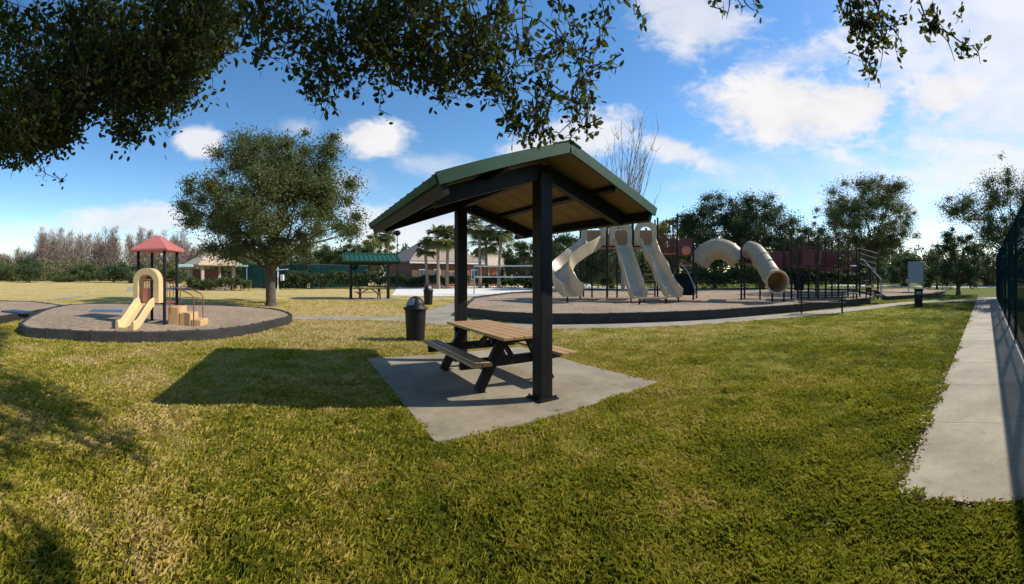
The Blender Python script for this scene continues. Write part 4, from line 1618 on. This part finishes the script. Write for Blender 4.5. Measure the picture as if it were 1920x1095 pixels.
hedge('dark hedge in front of the far court fences, right of the oak', at(520, 46), at(700, 50), 1.9, 1.6, 9000, .26, 'dark_leaf')
hedge('dark hedge along the clubhouse wall', at(700, 53), at(880, 54), 1.5, 1.4, 7000, .26, 'dark_leaf')
hedge('dark rounded hedge behind the volleyball net', at(895, 52), at(1050, 50), 1.35, 1.6, 8000, .26, 'mid_leaf')
hedge('low hedge seen under the big play deck', at(1050, 56), at(1300, 52), 1.9, 1.8, 9000, .28, 'dark_leaf')
hedge('pale topped hedge visible under the arched crawl tube', at(1296, 40), at(1440, 40), 2.1, 1.6, 9000, .22, 'mid_leaf')
hedge('long dark hedge behind the climbing structure', at(1440, 50), at(1640, 48), 2.0, 1.8, 9000, .26, 'dark_leaf')
hedge('long dark hedge along the far side of the road on the right', at(1640, 68), at(1960, 62), 2.6, 2.2, 14000, .3, 'dark_leaf')
hedge('low scrubby hedge in front of the tan gazebo', at(350, 43), at(470, 42), 1.2, 1.4, 5000, .22, 'mid_leaf')

# far woods, each reading as one mass
def woods(name, label, spans, n, leaf, m, aspect=.16, up=1.6):
    """Far-off wood: many thin upright twig faces gathered into ragged crowns."""
    P = []
    tot = sum(abs(b - a) for a, b, *_ in spans)
    for (pa, pb, r0, r1, h0, h1) in spans:
        k = int(n * abs(pb - pa) / tot)
        ncr = max(6, int(abs(pb - pa) / 3.2))
        cpx = RNG.uniform(pa, pb, ncr); cr = RNG.uniform(r0, r1, ncr); ch = RNG.uniform(h0, h1, ncr)
        i = RNG.integers(0, ncr, k)
        z = ch[i] * RNG.beta(1.6, 1.5, k)
        wd = 2.4 * (1.12 - z / ch[i])
        b = (cpx[i] - 960) / F
        P.append(np.stack([cr[i] * np.sin(b) + RNG.normal(0, 1, k) * wd, cr[i] * np.cos(b) + RNG.normal(0, 1, k) * wd, z], 1))
    P = np.concatenate(P)
    o = quads(name, leaf_quads(P, leaf, aspect, 0, up), m)
    o['kind'] = 'stuff'
    o['label'] = label
    o['category'] = 'woods'
    return o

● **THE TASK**
Repeat the data exactly in full, omitting its pictures.

● **ANSWER TO THIS TASK**
The Blender Python script for this scene continues. Write part 4, from line 1618 on. This part finishes the script. Write for Blender 4.5. Measure the picture as if it were 1920x1095 pixels.
hedge('dark hedge in front of the far court fences, right of the oak', at(520, 46), at(700, 50), 1.9, 1.6, 9000, .26, 'dark_leaf')
hedge('dark hedge along the clubhouse wall', at(700, 53), at(880, 54), 1.5, 1.4, 7000, .26, 'dark_leaf')
hedge('dark rounded hedge behind the volleyball net', at(895, 52), at(1050, 50), 1.35, 1.6, 8000, .26, 'mid_leaf')
hedge('low hedge seen under the big play deck', at(1050, 56), at(1300, 52), 1.9, 1.8, 9000, .28, 'dark_leaf')
hedge('pale topped hedge visible under the arched crawl tube', at(1296, 40), at(1440, 40), 2.1, 1.6, 9000, .22, 'mid_leaf')
hedge('long dark hedge behind the climbing structure', at(1440, 50), at(1640, 48), 2.0, 1.8, 9000, .26, 'dark_leaf')
hedge('long dark hedge along the far side of the road on the right', at(1640, 68), at(1960, 62), 2.6, 2.2, 14000, .3, 'dark_leaf')
hedge('low scrubby hedge in front of the tan gazebo', at(350, 43), at(470, 42), 1.2, 1.4, 5000, .22, 'mid_leaf')

# far woods, each reading as one mass
def woods(name, label, spans, n, leaf, m, aspect=.16, up=1.6):
    """Far-off wood: many thin upright twig faces gathered into ragged crowns."""
    P = []
    tot = sum(abs(b - a) for a, b, *_ in spans)
    for (pa, pb, r0, r1, h0, h1) in spans:
        k = int(n * abs(pb - pa) / tot)
        ncr = max(6, int(abs(pb - pa) / 3.2))
        cpx = RNG.uniform(pa, pb, ncr); cr = RNG.uniform(r0, r1, ncr); ch = RNG.uniform(h0, h1, ncr)
        i = RNG.integers(0, ncr, k)
        z = ch[i] * RNG.beta(1.6, 1.5, k)
        wd = 2.4 * (1.12 - z / ch[i])
        b = (cpx[i] - 960) / F
        P.append(np.stack([cr[i] * np.sin(b) + RNG.normal(0, 1, k) * wd, cr[i] * np.cos(b) + RNG.normal(0, 1, k) * wd, z], 1))
    P = np.concatenate(P)
    o = quads(name, leaf_quads(P, leaf, aspect, 0, up), m)
    o['kind'] = 'stuff'
    o['label'] = label
    o['category'] = 'woods'
    return o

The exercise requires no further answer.